_PROBLEM STATEMENT:_
Across the entries below, how many lines contain the string "Blender"? Give only the count.

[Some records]

###

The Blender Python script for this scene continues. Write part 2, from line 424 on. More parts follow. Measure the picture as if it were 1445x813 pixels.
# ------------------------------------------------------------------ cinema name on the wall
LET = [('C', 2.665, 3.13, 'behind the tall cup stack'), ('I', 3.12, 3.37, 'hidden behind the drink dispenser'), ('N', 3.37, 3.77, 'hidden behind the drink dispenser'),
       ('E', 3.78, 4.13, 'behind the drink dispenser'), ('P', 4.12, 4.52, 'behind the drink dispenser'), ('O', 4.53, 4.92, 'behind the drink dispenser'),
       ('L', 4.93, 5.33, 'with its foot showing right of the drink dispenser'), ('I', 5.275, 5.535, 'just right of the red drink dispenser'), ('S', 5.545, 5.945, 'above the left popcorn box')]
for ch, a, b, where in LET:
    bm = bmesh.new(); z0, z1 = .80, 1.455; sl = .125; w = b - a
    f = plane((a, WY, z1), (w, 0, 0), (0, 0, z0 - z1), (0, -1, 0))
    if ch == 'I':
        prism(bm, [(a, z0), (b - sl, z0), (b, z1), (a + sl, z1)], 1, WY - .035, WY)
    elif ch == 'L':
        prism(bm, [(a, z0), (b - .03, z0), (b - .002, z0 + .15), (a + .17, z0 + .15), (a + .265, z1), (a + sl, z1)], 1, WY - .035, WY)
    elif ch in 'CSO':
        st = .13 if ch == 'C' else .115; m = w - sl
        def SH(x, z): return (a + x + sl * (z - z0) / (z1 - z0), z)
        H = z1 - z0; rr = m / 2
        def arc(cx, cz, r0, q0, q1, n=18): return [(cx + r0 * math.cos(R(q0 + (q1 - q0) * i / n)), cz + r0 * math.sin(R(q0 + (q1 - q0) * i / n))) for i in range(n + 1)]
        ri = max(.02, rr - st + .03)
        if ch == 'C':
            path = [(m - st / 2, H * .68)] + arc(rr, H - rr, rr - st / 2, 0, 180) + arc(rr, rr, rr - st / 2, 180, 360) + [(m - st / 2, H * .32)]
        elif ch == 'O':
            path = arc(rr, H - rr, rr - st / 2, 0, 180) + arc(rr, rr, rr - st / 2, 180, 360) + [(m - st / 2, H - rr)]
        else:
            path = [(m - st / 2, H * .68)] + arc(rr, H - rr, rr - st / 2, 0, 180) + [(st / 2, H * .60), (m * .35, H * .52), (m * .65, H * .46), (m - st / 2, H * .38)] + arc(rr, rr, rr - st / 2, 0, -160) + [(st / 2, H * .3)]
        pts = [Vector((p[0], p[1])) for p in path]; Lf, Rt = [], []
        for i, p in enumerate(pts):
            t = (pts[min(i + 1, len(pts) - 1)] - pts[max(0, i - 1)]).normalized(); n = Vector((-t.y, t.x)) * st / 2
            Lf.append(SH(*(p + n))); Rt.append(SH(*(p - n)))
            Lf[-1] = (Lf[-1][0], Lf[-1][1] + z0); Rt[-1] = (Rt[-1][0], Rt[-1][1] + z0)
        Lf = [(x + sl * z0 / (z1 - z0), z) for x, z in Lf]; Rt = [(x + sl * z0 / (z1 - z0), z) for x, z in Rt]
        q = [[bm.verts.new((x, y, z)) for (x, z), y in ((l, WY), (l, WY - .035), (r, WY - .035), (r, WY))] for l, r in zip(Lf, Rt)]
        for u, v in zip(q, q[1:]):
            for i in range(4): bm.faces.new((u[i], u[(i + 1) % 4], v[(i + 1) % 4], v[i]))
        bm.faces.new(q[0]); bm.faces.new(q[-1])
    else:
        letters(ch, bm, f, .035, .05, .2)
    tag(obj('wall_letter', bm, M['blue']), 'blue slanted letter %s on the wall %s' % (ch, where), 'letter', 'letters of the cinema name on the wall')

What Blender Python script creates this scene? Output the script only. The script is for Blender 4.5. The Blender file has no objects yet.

###

_FULL ANSWER:_
2